Further, many of the powers of attorney expressly refer to the Company receiving money on the client's behalf. Thus, three powers of attorney authorise the Company's "receipt of any amounts from any party related to the Services…in respect of payments made to the Client, or through the Attorney on behalf of the Client". Three others refer to the Company "reclaiming from any paying agent and/or administrator or any authority in any jurisdiction (as appropriate) amounts in respect of payments made to the [Client], or through GGA on behalf of the [Client]"; and the language of a fourth is similar.
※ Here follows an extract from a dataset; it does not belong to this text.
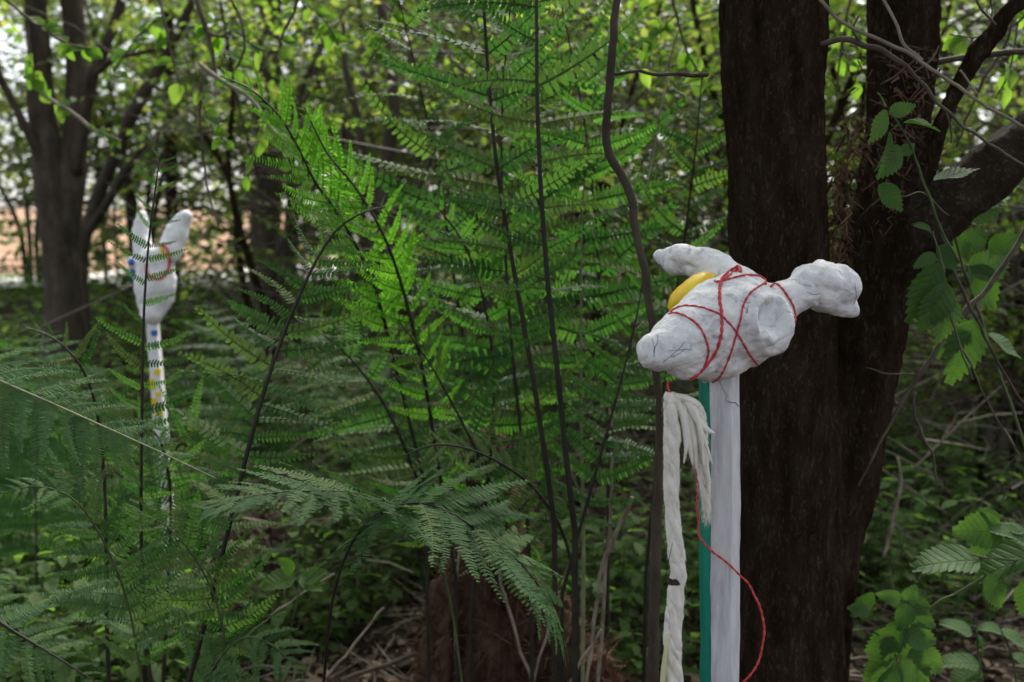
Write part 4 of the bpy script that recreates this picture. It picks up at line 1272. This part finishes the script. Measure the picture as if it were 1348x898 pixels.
for lab_, r_, lm_, mt_ in [
    ('low fern hiding the foot of the far white post', [(215, 900, 2.45), (222, 760, 2.42), (225, 660, 2.4), (215, 590, 2.36), (190, 560, 2.33), (150, 560, 2.3)], 105, 'fern'),
    ('fern beside the far post drooping right toward the dark-stemmed fern', [(190, 900, 2.7), (200, 740, 2.68), (215, 640, 2.65), (240, 580, 2.6), (285, 565, 2.57), (330, 590, 2.55)], 105, 'fern'),
    ('fern whose tip reaches the top edge left of both black stems', [(640, 760, 2.5), (625, 560, 2.5), (600, 380, 2.48), (575, 220, 2.45), (545, 80, 2.42), (510, -60, 2.4)], 150, 'fern'),
    ('fern filling the gap between black stem and sapling top', [(800, 760, 2.6), (800, 560, 2.6), (790, 380, 2.58), (775, 200, 2.55), (750, 60, 2.5), (720, -80, 2.48)], 150, 'fern'),
    ('fern spreading behind the sapling bend toward the main trunk', [(850, 760, 2.4), (865, 600, 2.4), (880, 450, 2.38), (900, 320, 2.35), (915, 200, 2.3), (925, 90, 2.28)], 130, 'fern'),
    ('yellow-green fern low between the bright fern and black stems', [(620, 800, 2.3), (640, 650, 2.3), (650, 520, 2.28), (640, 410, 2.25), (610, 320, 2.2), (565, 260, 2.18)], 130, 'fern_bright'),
    ('fern with long level leaflets crossing just behind the black stems', [(700, 800, 2.25), (690, 620, 2.25), (675, 470, 2.24), (665, 330, 2.22), (660, 200, 2.2), (665, 80, 2.18), (680, -60, 2.15)], 165, 'fern'),
    ('shaded fern behind the stump leaning to the dark-stemmed fern', [(600, 800, 2.6), (560, 660, 2.55), (510, 540, 2.5), (450, 460, 2.45), (390, 420, 2.42)], 120, 'fern')]:
    fern(lab_, r_, 20, lm_, 0.2, ((0, 0.5), (0.25, 0.9), (0.55, 1), (0.85, 0.6), (1, 0.1)), (random.uniform(-.2, .2), -1, 0.3), 0.4, (82, 55), mt_, rs=3, jit=0.4)

# fronds further back: copies of one frond placed about the wood
FERNPROTO = []
for mtk in ('fern', 'fern_bright', 'fern'):
    pass


def bg_fern(x, y, h, lean, mt, label, group):
    """a frond rooted at x, y, h tall, leaning along lean"""
    gz = ground_z(x, y)
    tip = Vector((x + lean[0], y + lean[1], gz + h))
    # world -> the same routine with world points
    th = thing('fern_frond', (x, y, gz), label, 'fern', group)
    pts = []
    n = 14
    for i in range(n + 1):
        t = i / n
        pts.append(Vector((x + lean[0] * t ** 1.8, y + lean[1] * t ** 1.8, gz + h * (t - 0.22 * t ** 3) / 0.78)))
    m = MB(); m.tube(pts, [0.0045 * (1 - 0.8 * i / n) for i in range(n + 1)], 5); obj('stem', m.mesh('stem'), M['stem'], th)
    npairs = 15
    for k in range(npairs):
        u = (k + 0.5) / npairs
        t = 0.28 + 0.72 * u
        q = t * n
        i = min(int(q), n - 1)
        p = pts[i].lerp(pts[i + 1], q - i)
        T = (pts[i + 1] - pts[i]).normalized()
        side = Vector((lean[1], -lean[0], 0)).normalized()
        nn_ = side.cross(T)
        if nn_.z < 0:
            nn_ = -nn_
        l = h * 0.34 * interp(u, (0, 0.25, 0.6, 1), (0.6, 1, 0.75, 0.12)) * random.uniform(0.85, 1.1)
        for sd in (1, -1):
            a = R(78 - 25 * u) + random.uniform(-.15, .15)
            d = T * math.cos(a) + side * sd * math.sin(a) + Vector((0, 0, -0.12))
            o = bpy.data.objects.new('pinna', random.choice(PIN[mt]))
            COL.objects.link(o); o.parent = th
            place(o, p, d, nn_ + Vector((random.uniform(-.3, .3), random.uniform(-.3, .3), 0.3)), (l, -sd * l * 1.15, l), th)


ORD = ['first', 'second', 'third', 'fourth', 'fifth', 'sixth', 'seventh', 'eighth', 'ninth', 'tenth']
zones = [('behind the two black fern stems', 'bracken behind the black stems', (-0.5, 0.42), (2.7, 4.2), 9),
         ('around the far painted head', 'bracken round the far painted head', (-1.7, -0.6), (2.5, 4.6), 10)]
for lab, grp, xr, yr, cnt in zones:
    spots = []
    while len(spots) < cnt:
        y = random.uniform(*yr)
        x = random.uniform(*xr) * y / 3
        if abs(x / y - s2.location.x / D2) < 0.1 and y < 3.6:
            continue
        a = random.uniform(0, 6.283)
        h = random.uniform(0.5, 1.1)
        spots.append((x / y, x, y, a, h))
    spots.sort()
    for i, (_, x, y, a, h) in enumerate(spots):
        look = ('tall ' if h > 0.85 else 'low ') + ('right-leaning ' if math.cos(a) > 0.35 else ('left-leaning ' if math.cos(a) < -0.35 else 'upright '))
        bg_fern(x, y, h, (math.cos(a) * h * 0.6, math.sin(a) * h * 0.45), random.choice(['fern', 'fern', 'fern_bright']), look + 'bracken frond, ' + ORD[i] + ' from the left ' + lab, grp)
print('pinnae', NPIN)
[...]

Another form of power of attorney refers to "…securing an entitlement from, an Action". (See Reasons at [18(b)]).
(c) In the case of one client, QSuper Limited (QSuper), the client agreement expressly provided that the Company must ensure that monies it receives on behalf of QSuper are kept in a separate account. That is a strong indication that a trust is intended. (See Reasons at [18(c)].
(d) There does not appear to be any basis on which the Company (which was not a participant in the Sims Class Action or the Ardent Class Action in its own right) was legally entitled to receive the fruits of any settlement. Those fruits could only have been payable to it as the agent of the respective clients. As has been seen, under the terms of the client agreements, the Company had no entitlement to those monies (beyond the right to deduct its fees). In those circumstances, the following statement from Registrar of Accident Compensation Tribunal v Federal Commissioner of Taxation [1993] HCA 3; (1993) 178 CLR 145 at 165-6 (quoted by Bell, Gageler and Keane JJ in Legal Services Board v Gillespie-Jones [2013] HCA 35; (2013) 249 CLR 493 at [113]) is in point:
[U]nless there is something in the circumstances of the case to indicate otherwise, a person who has 'the custody and administration of property on behalf of others' or who 'has received, as and for the beneficial property of another, something which he is to hold, apply or account for specifically for his benefit' is a trustee in the ordinary sense.
(See Reasons at [18(d)]).
19 Further, it appears that the Company directed payment of settlement monies from litigation claims into the Westpac Account 2, which was regarded as the Company's main Australian based Client Account (Spring 1 at 63) and had the account name "Goal Group Australia Pty Ltd AUD Client" (Exhibit AJS-20, p 222-223). The payment of funds into a separate account entitled "Trust Account" has been treated as a powerful indication that a trust is intended: Re French Caledonia Travel Service Pty Ltd (in liquidation) [2003] NSWSC 1008; (2003) 59 NSWLR 361 at [19] (Campbell J). The Liquidators submit, and I accept, that the same would follow where the relevant account is described as a "Client" account and a practice is followed of directing monies payable to clients into that account: see Reasons at [19]. The Ardent settlement funds were paid into the Westpac Account 2. The Sims settlement funds, whilst originally directed to be paid into the Westpac Account 2, were subsequently requested (as a post-appointment receipt) to be paid into the Administration Account, and then transferred by the Administrators to the Administration Account No 2 (being an account which the Administrators intended that funds to which clients may be beneficially entitled would be paid into to keep them separate from the Company's own funds, pending the ascertainment as to the entitlement of clients to those funds).
20 Finally, I note that correspondence received by the Administrators from two clients, New South Wales Treasury Corporation and Colonial First State Investments Limited, records their position that settlement monies received by the Company are held by the Company on trust for them and are not assets of the Company available to be distributed to its creditors: see Reasons at [20]; Exhibits AJS-38 to 41, pp 467-474.